▸ Task statement
Write out, word for word, only the data from its first line to the line containing "(1., .97, .93))".

## Start Material

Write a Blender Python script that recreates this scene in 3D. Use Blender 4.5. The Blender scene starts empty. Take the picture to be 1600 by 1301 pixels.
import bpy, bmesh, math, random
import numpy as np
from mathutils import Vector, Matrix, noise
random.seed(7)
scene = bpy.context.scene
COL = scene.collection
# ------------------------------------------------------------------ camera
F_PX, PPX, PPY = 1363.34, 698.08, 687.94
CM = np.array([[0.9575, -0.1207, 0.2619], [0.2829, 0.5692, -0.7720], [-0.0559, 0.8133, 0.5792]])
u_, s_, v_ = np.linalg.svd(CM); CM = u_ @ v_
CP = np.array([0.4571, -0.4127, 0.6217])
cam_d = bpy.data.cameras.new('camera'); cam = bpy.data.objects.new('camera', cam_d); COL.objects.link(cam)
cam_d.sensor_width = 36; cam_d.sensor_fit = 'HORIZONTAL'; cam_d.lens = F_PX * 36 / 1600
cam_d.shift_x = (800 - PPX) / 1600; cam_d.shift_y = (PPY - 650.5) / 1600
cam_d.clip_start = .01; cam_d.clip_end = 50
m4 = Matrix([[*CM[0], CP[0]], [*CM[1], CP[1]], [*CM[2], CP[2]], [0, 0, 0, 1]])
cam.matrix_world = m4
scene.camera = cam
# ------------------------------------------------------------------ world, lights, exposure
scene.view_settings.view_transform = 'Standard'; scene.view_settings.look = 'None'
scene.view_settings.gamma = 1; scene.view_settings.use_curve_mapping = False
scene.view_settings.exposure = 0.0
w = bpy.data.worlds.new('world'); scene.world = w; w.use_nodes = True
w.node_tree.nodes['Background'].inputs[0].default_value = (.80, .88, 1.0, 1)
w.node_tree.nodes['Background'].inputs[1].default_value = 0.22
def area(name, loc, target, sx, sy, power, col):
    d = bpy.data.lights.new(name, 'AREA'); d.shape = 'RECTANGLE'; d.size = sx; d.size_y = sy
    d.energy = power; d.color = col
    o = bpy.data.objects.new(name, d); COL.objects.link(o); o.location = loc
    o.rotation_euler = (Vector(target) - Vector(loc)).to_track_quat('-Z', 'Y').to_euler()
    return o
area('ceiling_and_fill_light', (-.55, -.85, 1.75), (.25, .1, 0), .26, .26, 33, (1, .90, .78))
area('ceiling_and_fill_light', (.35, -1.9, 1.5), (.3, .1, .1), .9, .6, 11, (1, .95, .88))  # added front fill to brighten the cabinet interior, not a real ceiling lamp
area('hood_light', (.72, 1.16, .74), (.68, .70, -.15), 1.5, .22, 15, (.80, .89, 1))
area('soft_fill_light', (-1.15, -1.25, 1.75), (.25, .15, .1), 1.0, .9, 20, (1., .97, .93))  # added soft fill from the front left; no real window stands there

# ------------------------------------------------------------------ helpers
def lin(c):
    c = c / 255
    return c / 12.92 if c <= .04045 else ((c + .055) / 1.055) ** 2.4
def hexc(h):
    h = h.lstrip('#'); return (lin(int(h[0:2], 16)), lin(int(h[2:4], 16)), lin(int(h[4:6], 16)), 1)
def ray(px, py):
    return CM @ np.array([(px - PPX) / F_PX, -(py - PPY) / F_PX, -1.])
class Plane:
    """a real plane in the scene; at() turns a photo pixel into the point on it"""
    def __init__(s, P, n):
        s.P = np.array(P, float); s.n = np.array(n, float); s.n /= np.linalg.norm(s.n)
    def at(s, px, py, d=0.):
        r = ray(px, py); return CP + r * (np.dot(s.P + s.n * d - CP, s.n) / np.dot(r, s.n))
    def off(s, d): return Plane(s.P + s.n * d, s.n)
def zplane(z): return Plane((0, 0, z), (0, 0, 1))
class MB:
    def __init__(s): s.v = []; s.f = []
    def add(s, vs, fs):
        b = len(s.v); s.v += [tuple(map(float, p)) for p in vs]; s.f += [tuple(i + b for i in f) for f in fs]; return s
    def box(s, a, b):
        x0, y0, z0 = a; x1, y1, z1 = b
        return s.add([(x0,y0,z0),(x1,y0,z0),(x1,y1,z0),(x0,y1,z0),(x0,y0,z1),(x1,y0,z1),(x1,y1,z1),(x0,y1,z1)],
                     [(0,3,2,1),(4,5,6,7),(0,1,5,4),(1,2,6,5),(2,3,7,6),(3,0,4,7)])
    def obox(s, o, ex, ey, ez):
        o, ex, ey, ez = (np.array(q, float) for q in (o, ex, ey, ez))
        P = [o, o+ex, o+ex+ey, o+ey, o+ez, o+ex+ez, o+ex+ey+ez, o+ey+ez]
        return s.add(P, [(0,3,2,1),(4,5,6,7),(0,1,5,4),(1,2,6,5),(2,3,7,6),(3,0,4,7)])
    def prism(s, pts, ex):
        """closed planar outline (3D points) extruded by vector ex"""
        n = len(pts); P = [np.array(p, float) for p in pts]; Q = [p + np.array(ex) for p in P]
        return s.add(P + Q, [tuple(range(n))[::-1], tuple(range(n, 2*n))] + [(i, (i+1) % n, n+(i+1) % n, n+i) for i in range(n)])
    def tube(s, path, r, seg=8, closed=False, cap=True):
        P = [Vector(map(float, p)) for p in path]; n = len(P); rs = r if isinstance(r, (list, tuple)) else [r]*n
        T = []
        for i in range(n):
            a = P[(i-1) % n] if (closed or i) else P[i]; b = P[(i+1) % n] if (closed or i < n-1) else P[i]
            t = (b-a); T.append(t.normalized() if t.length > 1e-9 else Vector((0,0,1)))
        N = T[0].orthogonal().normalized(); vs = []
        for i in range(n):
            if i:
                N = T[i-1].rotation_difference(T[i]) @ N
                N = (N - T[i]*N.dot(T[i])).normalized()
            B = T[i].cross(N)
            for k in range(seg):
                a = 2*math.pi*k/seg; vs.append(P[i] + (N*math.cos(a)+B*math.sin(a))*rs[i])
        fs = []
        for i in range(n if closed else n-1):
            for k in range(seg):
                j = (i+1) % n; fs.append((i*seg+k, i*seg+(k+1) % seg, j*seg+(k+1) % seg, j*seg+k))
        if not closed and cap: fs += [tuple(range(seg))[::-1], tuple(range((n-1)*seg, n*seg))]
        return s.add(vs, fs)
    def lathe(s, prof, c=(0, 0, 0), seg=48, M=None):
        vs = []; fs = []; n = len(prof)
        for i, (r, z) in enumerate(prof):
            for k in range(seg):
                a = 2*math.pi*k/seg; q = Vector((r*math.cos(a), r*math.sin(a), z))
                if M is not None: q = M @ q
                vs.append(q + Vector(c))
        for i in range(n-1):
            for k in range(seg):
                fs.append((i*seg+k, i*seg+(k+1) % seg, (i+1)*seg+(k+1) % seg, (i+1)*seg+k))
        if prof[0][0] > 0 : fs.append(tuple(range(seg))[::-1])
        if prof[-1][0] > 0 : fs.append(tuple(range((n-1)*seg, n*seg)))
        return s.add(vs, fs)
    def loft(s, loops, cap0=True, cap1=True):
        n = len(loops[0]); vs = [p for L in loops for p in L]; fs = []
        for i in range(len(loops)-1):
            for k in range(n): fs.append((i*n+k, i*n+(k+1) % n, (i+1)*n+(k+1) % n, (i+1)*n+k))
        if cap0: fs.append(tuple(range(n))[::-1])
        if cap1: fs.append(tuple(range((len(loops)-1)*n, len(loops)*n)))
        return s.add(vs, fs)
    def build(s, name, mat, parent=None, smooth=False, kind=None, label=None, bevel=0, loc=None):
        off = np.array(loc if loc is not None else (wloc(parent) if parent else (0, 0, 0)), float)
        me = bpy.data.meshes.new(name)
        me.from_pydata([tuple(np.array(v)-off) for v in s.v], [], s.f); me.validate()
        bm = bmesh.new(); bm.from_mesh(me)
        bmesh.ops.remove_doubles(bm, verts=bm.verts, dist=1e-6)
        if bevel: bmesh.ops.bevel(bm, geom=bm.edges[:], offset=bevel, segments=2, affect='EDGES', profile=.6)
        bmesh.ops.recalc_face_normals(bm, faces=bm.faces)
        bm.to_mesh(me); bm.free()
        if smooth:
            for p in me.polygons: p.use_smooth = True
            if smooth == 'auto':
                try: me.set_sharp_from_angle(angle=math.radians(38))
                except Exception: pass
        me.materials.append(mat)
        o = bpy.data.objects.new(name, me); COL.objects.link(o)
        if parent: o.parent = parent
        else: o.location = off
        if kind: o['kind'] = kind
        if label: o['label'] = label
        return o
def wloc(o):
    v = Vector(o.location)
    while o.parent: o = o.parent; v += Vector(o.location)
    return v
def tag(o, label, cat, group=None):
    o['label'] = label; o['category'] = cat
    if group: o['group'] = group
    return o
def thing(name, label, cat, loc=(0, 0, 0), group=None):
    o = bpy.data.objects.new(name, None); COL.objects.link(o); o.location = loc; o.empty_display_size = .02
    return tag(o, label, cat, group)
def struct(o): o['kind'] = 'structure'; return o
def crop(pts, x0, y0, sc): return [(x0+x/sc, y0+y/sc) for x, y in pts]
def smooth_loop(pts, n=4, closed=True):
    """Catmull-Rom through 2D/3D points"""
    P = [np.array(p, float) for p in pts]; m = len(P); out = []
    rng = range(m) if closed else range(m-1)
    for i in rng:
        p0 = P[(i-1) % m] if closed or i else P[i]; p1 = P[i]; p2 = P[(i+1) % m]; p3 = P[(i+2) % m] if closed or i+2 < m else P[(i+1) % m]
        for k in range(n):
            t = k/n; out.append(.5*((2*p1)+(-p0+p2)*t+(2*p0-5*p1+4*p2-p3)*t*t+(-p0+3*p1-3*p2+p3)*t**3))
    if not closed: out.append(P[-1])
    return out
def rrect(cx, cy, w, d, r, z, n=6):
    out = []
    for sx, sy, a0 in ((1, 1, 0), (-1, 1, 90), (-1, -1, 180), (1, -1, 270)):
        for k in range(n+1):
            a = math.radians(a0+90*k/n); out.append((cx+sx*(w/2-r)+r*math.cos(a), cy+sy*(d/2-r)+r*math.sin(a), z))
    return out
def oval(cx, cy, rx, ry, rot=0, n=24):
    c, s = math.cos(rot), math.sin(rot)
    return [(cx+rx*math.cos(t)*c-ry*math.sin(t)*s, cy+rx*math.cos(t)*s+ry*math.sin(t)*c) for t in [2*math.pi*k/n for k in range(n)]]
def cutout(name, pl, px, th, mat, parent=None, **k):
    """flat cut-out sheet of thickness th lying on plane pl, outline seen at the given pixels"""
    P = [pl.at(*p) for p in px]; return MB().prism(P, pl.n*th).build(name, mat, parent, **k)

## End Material

▸ Solution to the problem
Write a Blender Python script that recreates this scene in 3D. Use Blender 4.5. The Blender scene starts empty. Take the picture to be 1600 by 1301 pixels.
import bpy, bmesh, math, random
import numpy as np
from mathutils import Vector, Matrix, noise
random.seed(7)
scene = bpy.context.scene
COL = scene.collection
# ------------------------------------------------------------------ camera
F_PX, PPX, PPY = 1363.34, 698.08, 687.94
CM = np.array([[0.9575, -0.1207, 0.2619], [0.2829, 0.5692, -0.7720], [-0.0559, 0.8133, 0.5792]])
u_, s_, v_ = np.linalg.svd(CM); CM = u_ @ v_
CP = np.array([0.4571, -0.4127, 0.6217])
cam_d = bpy.data.cameras.new('camera'); cam = bpy.data.objects.new('camera', cam_d); COL.objects.link(cam)
cam_d.sensor_width = 36; cam_d.sensor_fit = 'HORIZONTAL'; cam_d.lens = F_PX * 36 / 1600
cam_d.shift_x = (800 - PPX) / 1600; cam_d.shift_y = (PPY - 650.5) / 1600
cam_d.clip_start = .01; cam_d.clip_end = 50
m4 = Matrix([[*CM[0], CP[0]], [*CM[1], CP[1]], [*CM[2], CP[2]], [0, 0, 0, 1]])
cam.matrix_world = m4
scene.camera = cam
# ------------------------------------------------------------------ world, lights, exposure
scene.view_settings.view_transform = 'Standard'; scene.view_settings.look = 'None'
scene.view_settings.gamma = 1; scene.view_settings.use_curve_mapping = False
scene.view_settings.exposure = 0.0
w = bpy.data.worlds.new('world'); scene.world = w; w.use_nodes = True
w.node_tree.nodes['Background'].inputs[0].default_value = (.80, .88, 1.0, 1)
w.node_tree.nodes['Background'].inputs[1].default_value = 0.22
def area(name, loc, target, sx, sy, power, col):
    d = bpy.data.lights.new(name, 'AREA'); d.shape = 'RECTANGLE'; d.size = sx; d.size_y = sy
    d.energy = power; d.color = col
    o = bpy.data.objects.new(name, d); COL.objects.link(o); o.location = loc
    o.rotation_euler = (Vector(target) - Vector(loc)).to_track_quat('-Z', 'Y').to_euler()
    return o
area('ceiling_and_fill_light', (-.55, -.85, 1.75), (.25, .1, 0), .26, .26, 33, (1, .90, .78))
area('ceiling_and_fill_light', (.35, -1.9, 1.5), (.3, .1, .1), .9, .6, 11, (1, .95, .88))  # added front fill to brighten the cabinet interior, not a real ceiling lamp
area('hood_light', (.72, 1.16, .74), (.68, .70, -.15), 1.5, .22, 15, (.80, .89, 1))
area('soft_fill_light', (-1.15, -1.25, 1.75), (.25, .15, .1), 1.0, .9, 20, (1., .97, .93))  # added soft fill from the front left; no real window stands there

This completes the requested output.